UK Politics

Jeremy Hunt faces inquiry over private firm donations

Jeremy Hunt
Image caption Mr Hunt is reported to be planning to amend his entry in the Register of Members Interests

Culture Secretary Jeremy Hunt could face a probe into claims he failed to declare sponsorship from private firms when he was a shadow culture spokesman.

Labour MP Steve McCabe has asked the Parliamentary Standards Commissioner to investigate the allegations.

Mr Hunt and Ed Vaizey, who is now the culture minister, attended at least three events before the 2010 election paid for by creative industry firms.

It is understood Mr Vaizey declared them to the Commons but not Mr Hunt.

Mr Vaizey's entry in the Register of Members Interests states that both men attended eight separate events between July 2009 and March 2010.

Aides to the culture secretary have insisted the figure of eight is wrong.

'Potential conflict'

Mr Hunt is reported to be planning to amend his entry in the register to show that he received sponsorship from the three companies.

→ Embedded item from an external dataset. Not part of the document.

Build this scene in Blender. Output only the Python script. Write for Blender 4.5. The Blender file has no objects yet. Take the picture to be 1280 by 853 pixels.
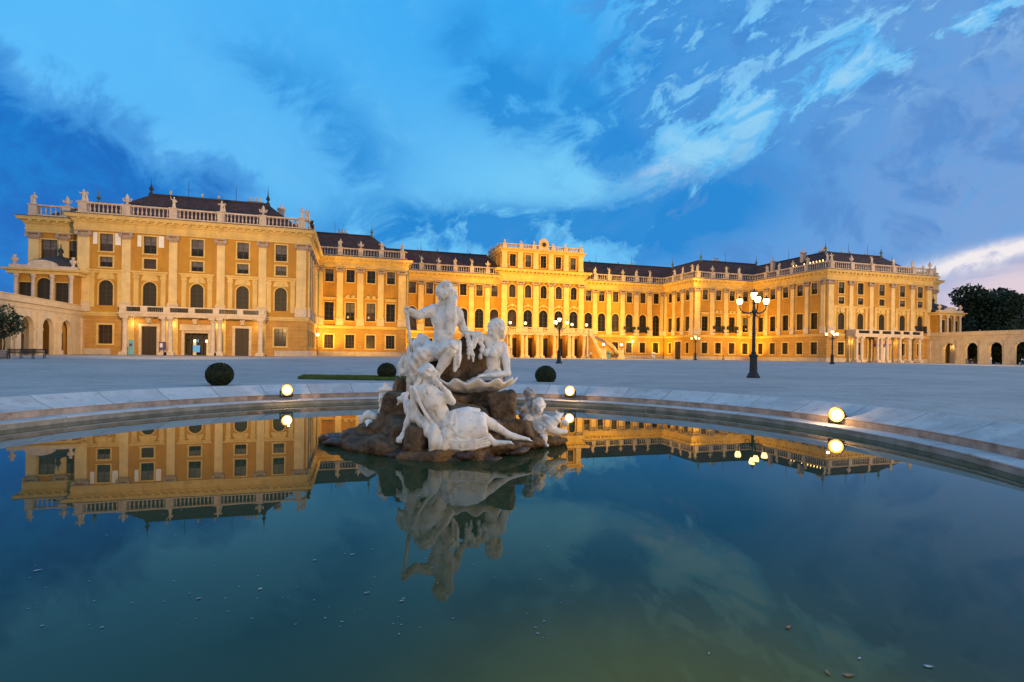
import bpy, bmesh, math, random
import numpy as np
from mathutils import Vector, Matrix
random.seed(7); np.random.seed(7)
SC = bpy.context.scene
COL = SC.collection
R = math.radians

# ------------------------------------------------------------------ camera
CAM = Vector((-46.0, -91.5, 1.3))
TH, RHO, FPX = 0.2912, 0.0126, 664.1
FWD = Vector((math.sin(TH), math.cos(TH), 0)); RGT = Vector((math.cos(TH), -math.sin(TH), 0)); UPV = Vector((0, 0, 1))
cr = RGT * math.cos(RHO) + UPV * math.sin(RHO); cu = -RGT * math.sin(RHO) + UPV * math.cos(RHO)
cd = bpy.data.cameras.new('camera'); cam = bpy.data.objects.new('camera', cd); COL.objects.link(cam)
M = Matrix((cr, cu, -FWD)).transposed().to_4x4(); M.translation = CAM
cam.matrix_world = M
cd.sensor_width = 36; cd.lens = 36 * FPX / 1280; cd.shift_y = 16.5 / 1280; cd.clip_end = 3000; cd.clip_start = 0.05
SC.camera = cam
SC.view_settings.view_transform = 'Standard'; SC.view_settings.look = 'None'
SC.view_settings.exposure = 0.0; SC.view_settings.gamma = 1
SC.cycles.use_denoising = True
SC.cycles.max_bounces = 6; SC.cycles.diffuse_bounces = 3; SC.cycles.glossy_bounces = 4
SC.cycles.sample_clamp_indirect = 6.0
SC.cycles.caustics_reflective = False; SC.cycles.caustics_refractive = False

def lin(r, g, b):
    f = lambda c: (c / 255 / 12.92) if c / 255 <= 0.04045 else ((c / 255 + 0.055) / 1.055) ** 2.4
    return (f(r), f(g), f(b), 1)

# ------------------------------------------------------------------ node maths
class N:
    """wraps a socket or number so that shader maths can be written as formulas"""
    tree = None
    def __init__(s, v): s.v = v
    @staticmethod
    def op(kind, *a):
        n = N.tree.nodes.new('ShaderNodeMath'); n.operation = kind
        for i, x in enumerate(a):
            x = x.v if isinstance(x, N) else x
            if isinstance(x, (int, float)): n.inputs[i].default_value = x
            else: N.tree.links.new(x, n.inputs[i])
        return N(n.outputs[0])
    def __add__(s, o): return N.op('ADD', s, o)
    __radd__ = __add__
    def __sub__(s, o): return N.op('SUBTRACT', s, o)
    def __rsub__(s, o): return N.op('SUBTRACT', o, s)
    def __mul__(s, o): return N.op('MULTIPLY', s, o)
    __rmul__ = __mul__
    def __truediv__(s, o): return N.op('DIVIDE', s, o)
    def __rtruediv__(s, o): return N.op('DIVIDE', o, s)
def nclamp(x): return N.op('MINIMUM', N.op('MAXIMUM', x, 0.0), 1.0)
def nmax(a, b): return N.op('MAXIMUM', a, b)
def sstep(x, a, b):
    n = N.tree.nodes.new('ShaderNodeMapRange'); n.interpolation_type = 'SMOOTHSTEP'
    n.inputs['From Min'].default_value = a; n.inputs['From Max'].default_value = b
    N.tree.links.new(x.v, n.inputs['Value']); return N(n.outputs['Result'])
def blob(a, b, a0, b0, sa, sb, rot=0.0):
    c, s = math.cos(rot), math.sin(rot)
    da, db = a - a0, b - b0
    p = (da * c + db * s) / sa; q = (db * c - da * s) / sb
    return N.op('EXPONENT', (p * p + q * q) * -1.0)
def nmix(f, c1, c2):
    n = N.tree.nodes.new('ShaderNodeMix'); n.data_type = 'RGBA'; n.clamp_factor = True
    for k, x in ((0, f), (6, c1), (7, c2)):
        x = x.v if isinstance(x, N) else x
        if isinstance(x, (tuple, float, int)): n.inputs[k].default_value = x
        else: N.tree.links.new(x, n.inputs[k])
    return N(n.outputs[2])
def nvec(x, y, z=0.0):
    n = N.tree.nodes.new('ShaderNodeCombineXYZ')
    for i, q in enumerate((x, y, z)):
        q = q.v if isinstance(q, N) else q
        if isinstance(q, (int, float)): n.inputs[i].default_value = q
        else: N.tree.links.new(q, n.inputs[i])
    return N(n.outputs[0])
def nnoise(vec, scale, detail=5, rough=0.55, dist=0.0):
    n = N.tree.nodes.new('ShaderNodeTexNoise'); n.inputs['Scale'].default_value = scale
    n.inputs['Detail'].default_value = detail; n.inputs['Roughness'].default_value = rough; n.inputs['Distortion'].default_value = dist
    if vec is not None: N.tree.links.new(vec.v, n.inputs['Vector'])
    return N(n.outputs[0])

# ------------------------------------------------------------------ sky
def make_world():
    w = bpy.data.worlds.new('World'); SC.world = w; w.use_nodes = True
    nt = w.node_tree; nt.nodes.clear(); N.tree = nt
    tc = nt.nodes.new('ShaderNodeTexCoord')
    def dot(v):
        n = nt.nodes.new('ShaderNodeVectorMath'); n.operation = 'DOT_PRODUCT'
        nt.links.new(tc.outputs['Generated'], n.inputs[0]); n.inputs[1].default_value = v
        return N(n.outputs['Value'])
    df, dr, dz = dot(FWD), dot(RGT), dot(UPV)
    dfc = nmax(df, 0.2)
    a0 = dr / dfc; b0 = dz / dfc
    # cloud plane: streaks run away from the viewer and meet near the horizon ahead
    den = nmax(dz, 0.0) + 0.20
    px, py = dr / den, df / den
    cs_, sn_ = math.cos(0.12), math.sin(0.12)
    P = nvec(px * 1.5, py * 0.75, 0.0)
    n1 = nnoise(nvec(px * 0.8 + 4.1, py * 0.5), 1.0, 6, 0.6, 0.2)
    n2 = nnoise(nvec(px * 1.9 + 7.3, py * 0.8 + 2.0), 1.6, 8, 0.66, 0.5)
    nf = nnoise(nvec(a0, b0 * 1.25), 7.0, 8, 0.64, 0.5)
    ng = nnoise(nvec(a0 * 0.82 + b0 * 0.57, (b0 * 0.82 - a0 * 0.57) * 2.4), 8.5, 9, 0.66, 0.5)   # grain lying along the rising streaks
    nl = nnoise(nvec(a0 + 3.1, b0), 3.0, 4, 0.55)
    a = a0 + (nl - 0.5) * 0.22 + (nf - 0.5) * 0.16
    b = b0 + (nf - 0.5) * 0.16 + (nl - 0.5) * 0.10
    t_ = b0 - (a0 - 0.20) * 0.52      # height above the slanting edge of the veil
    t = b - (a - 0.20) * 0.52
    # clear dusk gradient
    c = nmix(sstep(b0, 0.10, 0.62), lin(100, 192, 247), lin(46, 166, 243))
    c = nmix(blob(a0, b0, -0.85, 0.60, 0.60, 0.25) * 0.85, c, lin(92, 190, 253))
    c = nmix(blob(a0, b0, -0.45, 0.36, 0.5, 0.16) * 0.6, c, lin(100, 188, 246))
    c = nmix(blob(a0, b0, 0.12, 0.32, 0.34, 0.13, 0.3) * 0.9, c, lin(120, 206, 249))
    c = nmix(sstep(nf * 0.5 + n2 * 0.5, 0.46, 0.66) * 0.28, c, lin(120, 200, 248))
    # right half: broken cloud thickening to a lavender veil below the slanting edge, torn open along it
    gap = blob(a0, b0, 0.44, 0.43, 0.13, 0.06, 0.62) * 1.2 + blob(a0, b0, 0.63, 0.57, 0.10, 0.05, 0.6) * 1.1 + blob(a0, b0, 0.76, 0.50, 0.12, 0.03, 0.5) * 0.8 \
        + blob(a0, b0, 0.30, 0.34, 0.15, 0.06, 0.35) * 0.9 + blob(a0, b0, 0.85, 0.64, 0.14, 0.05, 0.7) * 0.9 + blob(a0, b0, 0.52, 0.30, 0.20, 0.018, 0.26) * 0.8 + blob(a0, b0, 0.1, 0.235, 0.2, 0.018) * 0.6
    gap = N.op('MINIMUM', gap, 1.2)
    nz = ng * 0.66 + nf * 0.34
    bias = sstep(t, 0.30, 0.12) * sstep(a, 0.18, 0.32) * 0.40 + sstep(a0, 0.10, 0.34) * sstep(b0, 0.26, 0.44) * 0.085 + sstep(a0, 0.55, 0.95) * 0.04 - gap * 0.115
    clear = nmix(sstep(a0, 0.05, 0.35) * 0.8, c, lin(106, 190, 243))
    c = nmix(sstep(a0, 0.04, 0.22) * 0.75, c, clear)
    cl = sstep(nz + bias, 0.49, 0.575) * sstep(a0, 0.04, 0.20)
    veil = nmix(sstep(a0 - b0 * 0.3, 0.10, 0.80), lin(56, 146, 222), lin(112, 155, 214))
    veil = nmix(sstep(ng, 0.40, 0.64) * 0.5, veil, lin(86, 156, 224))
    veil = nmix(sstep(nf, 0.54, 0.36) * 0.55, veil, lin(58, 122, 198))
    c = nmix(cl * 0.95, c, veil)
    hl = nclamp(gap * sstep(nz + bias, 0.49, 0.38))
    c = nmix(sstep(ng, 0.50, 0.40) * sstep(a0, 0.12, 0.3) * sstep(b0, 0.22, 0.40) * sstep(t_, 0.14, 0.3) * 0.5, c, lin(146, 208, 246))
    c = nmix(hl * 0.42, c, lin(168, 220, 247))
    c = nmix(nclamp(gap * sstep(nf * 0.6 + n2 * 0.4, 0.47, 0.60)) * sstep(nz + bias, 0.54, 0.40) * 0.6, c, lin(226, 240, 252))
    # dark bank at lower left
    Le = sstep(b + (a + 0.96) * 0.56, 0.585, 0.535) * sstep(a, -0.40, -0.56)
    L1 = sstep(b + (a + 0.96) * 0.56, 0.55, 0.45) * sstep(a, -0.42, -0.64)
    c = nmix(Le * 0.75, c, lin(62, 146, 222))
    c = nmix(L1 * 0.97, c, nmix(sstep(nf, 0.38, 0.64), lin(0, 104, 194), lin(0, 126, 210)))
    # isolated dark clouds
    dk = blob(a, b, 0.145, 0.46, 0.10, 0.085, -0.5) * 1.1 + blob(a, b, 0.0, 0.51, 0.07, 0.08, 0.5) * 1.1 + blob(a, b, 0.25, 0.57, 0.07, 0.04) * 0.8 + blob(a, b, 0.22, 0.38, 0.05, 0.06, -0.3) * 0.5 \
        + blob(a, b, -0.33, 0.47, 0.15, 0.06, -0.6) * 0.55 + blob(a, b, -0.30, 0.36, 0.10, 0.06, -0.7) * 0.6 + blob(a, b, -0.20, 0.235, 0.10, 0.03, -0.4) * 0.4 + blob(a, b, -0.2, 0.25, 0.06, 0.025, -0.4) * 0.5 \
        + blob(a, b, -0.5, 0.56, 0.13, 0.06, -0.5) * 0.35 + blob(a, b, -0.08, 0.63, 0.07, 0.05, 0.3) * 0.5 + blob(a, b, 0.02, 0.14, 0.03, 0.05)
    c = nmix(nclamp(dk * sstep(nf, 0.28, 0.62) * 1.5) * 0.80, c, lin(12, 134, 216))
    low = blob(a, b, -0.14, 0.235, 0.26, 0.045) + blob(a, b, 0.20, 0.245, 0.2, 0.04, 0.1) + blob(a, b, 0.36, 0.29, 0.16, 0.07, 0.4) * 1.1
    low = low * sstep(nf, 0.34, 0.54) * 1.3
    c = nmix(nclamp(low) * 0.92, c, lin(10, 132, 212))
    # after-glow low on the right
    hz = sstep(a0 + b0 * -1.3, 0.50, 0.74) * sstep(b0 + (nl - 0.5) * 0.1 - (a0 - 0.8) * 0.2, 0.23, 0.12)
    c = nmix(hz * 0.95, c, lin(224, 206, 218))
    band = sstep(nnoise(nvec(a0 * 2.4, (b0 - a0 * 0.14) * 24.0), 1.0, 5, 0.6), 0.46, 0.62) * hz
    c = nmix(band * 0.8, c, lin(148, 164, 206))
    st = blob(a, b0 + (nf - 0.5) * 0.05 - (a0 - 0.85) * 0.24, 0.93, 0.186, 0.26, 0.018)
    c = nmix(nclamp(st * 1.3) * sstep(a0, 0.62, 0.84) * sstep(ng * 0.5 + nf * 0.5, 0.36, 0.52), c, lin(240, 234, 238))
    # the part of the dome behind the camera: pale dusk sky, still warm after sunset
    back = nmix(sstep(dz, 0.0, 0.75), lin(228, 210, 202), lin(140, 184, 228))
    c = nmix(sstep(df, 0.26, -0.05), c, back)
    up = sstep(dz, 0.70, 0.95)
    c = nmix(up, c, lin(116, 172, 230))
    c = nmix(sstep(dz, 0.0, -0.08), c, (0.05, 0.06, 0.08, 1))
    nish = nt.nodes.new('ShaderNodeTexSky'); nish.sky_type = 'NISHITA'; nish.sun_disc = False
    nish.sun_elevation = R(1.0); nish.sun_rotation = R(94)
    b1 = nt.nodes.new('ShaderNodeBackground'); nt.links.new(c.v, b1.inputs[0]); b1.inputs[1].default_value = 0.97
    b2 = nt.nodes.new('ShaderNodeBackground'); nt.links.new(nish.outputs[0], b2.inputs[0]); b2.inputs[1].default_value = 0.02
    ad = nt.nodes.new('ShaderNodeAddShader'); nt.links.new(b1.outputs[0], ad.inputs[0]); nt.links.new(b2.outputs[0], ad.inputs[1])
    out = nt.nodes.new('ShaderNodeOutputWorld'); nt.links.new(ad.outputs[0], out.inputs[0])
make_world()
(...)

According to the Daily Mail, he took a donation worth £1,473.81 from advertising agency DDB UK, another worth £1,435 from the Groucho Club, and a third from M&C Saatchi worth £4,563.50. The total value was £7,472.31.

Mr McCabe, MP for Birmingham Selly Oak, told the newspaper: "No-one would be asking these questions if Ed Vaizey hadn't made that declaration himself. These are areas where there is a potential conflict of interest.

"Since there is clearly confusion in their own minds about who went to which events, this is just the sort of thing where the commissioner should seek to establish the facts."

Mr Hunt is already under pressure after a special adviser, Adam Smith, resigned over what he admitted was an inappropriately close relationship with News Corporation during its planned takeover of broadcaster BSkyB.

Labour wants Prime Minister David Cameron to order an inquiry into whether he broke the ministerial code.

Mr Cameron has accused Labour of "playing one-sided party politics" with the issue and of having "self-serving double standards".